The reason why we call this area Film Row was because over time, as the film exchange offices that were scattered all over the city coalesced and migrated into this area due to fire codes, because film stock at the time was very flammable. It was nitrate based. And so it was nothing for it to go up in flames. And because it had the same chemical equivalency as gun cotton and polyester film as we know today wouldn't come about until the 1950s and 60s, I believe.


And so the film exchanges were pushed on the outskirts of the downtown core, which was mainly timber constructed. And so Film Row grew out of that. And then the ancillary businesses that supported theater owners grew up in those areas too. So this became a one-stop shop.


You could come down here and get everything from carpeting for your movie theaters and theater seating, concession equipment, your movie posters, all your press information. You know, everything that you would need as a theater owner to promote a film would be down here.

And then the studios themselves, through their exchange offices, would provide, you know, stars and starlets from films, and they would help promote their films as well. And so that's how Film Row came to be.


The golden years were certainly in the 1930s and 40s. Hollywood in and of itself also experienced quite a lot in those time frames.


You have to remember, again, the technology of transporting film by plane, for example, wasn't possible because of its flammable nature.


So Oklahoma City was crisscrossed by a lot of railroads as well. Light rail, etc. And so we had tracks that would bring in the film stock from wherever it was coming from, mainly California, into this area.

Bradley Wynn on why to save the space:


You have to look at it more than a screening room, right? You have to look at the totality of things.

So when we look back at urban renewal and realize how much the city's history, its core was absolutely gutted. And then when you look at the Murrah Bombing in 1995, which also destroyed more properties because of structural damage. And you look at how Oklahoma, prior to the bombing, was almost erased completely from the map.


There was no sustainability for its future.


When post-bombing occurred and these pocket communities that would grow and eventually become things like Uptown and Midtown and Automobile Alley... When these property owners and business people began to look at their area to try to assess the damage... When they really began to discover what they had and didn't realize of historic significance...


When you look at a tragedy like that and when you realize how much you had lost, there's very little of Oklahoma City's history left remaining and standing.


In this particular area, though, we have a whole chunk. A whole chunk of the city that is original.

And I think that if we lost this screening room, I mean, it would probably be lost. This whole area, it would be developed in some other ways. You know, the screening room in and of itself is unique because it is maybe the last surviving ghost, if you will, of that area.

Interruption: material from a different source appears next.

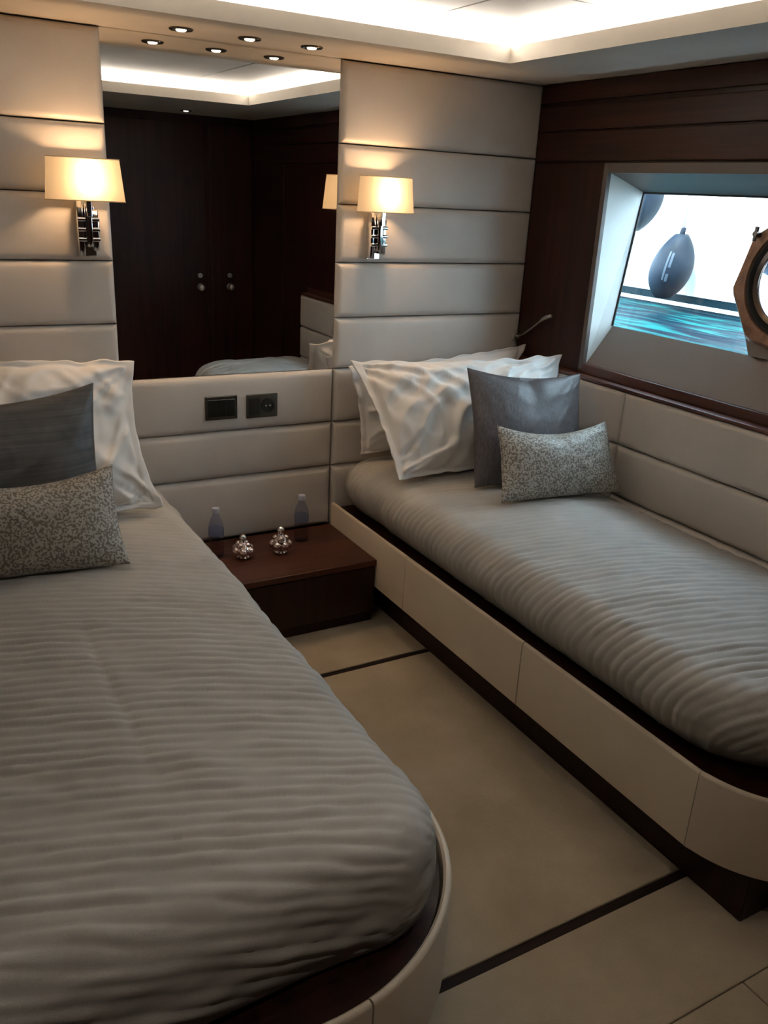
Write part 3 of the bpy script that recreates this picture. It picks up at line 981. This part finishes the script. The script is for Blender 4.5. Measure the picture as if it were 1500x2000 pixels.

Because it's still being used as a screening room.


And as far as we know, it could be the last screening room ever in the entire United States from that entire era.


And so I think that if we lost the screening room, that would be a huge loss of a historical thing. But we also have to look at it, as citizens of this city, that we have responsibility.


We have a responsibility to respect the legacies that were left, whether intended or not. We stand on the shoulders of those who came before us. And this is one of those unique places, unique spaces in which that that history is still tangible.


You can come in there and touch it, and you can sit in it, and you can be a part of that story which continues until it doesn't. And I think that's why we need to save it.


I'm also fortunate to have in my possession an actual screening log from 1973 to 1983 for this particular screening room that was kept by the projectionist. So the very first films that are shown here, starting in January 1973 are The Sting, American Graffiti.


And then in 1983, we have Raiders of the Lost Ark. And you have a lot of films in between. One of the interesting things you note when looking through this screening.


So there was a wide variety of films shown here, including Star Wars. Yeah, all of those films from 1973 to 1983. All those movies in between were screened in this room.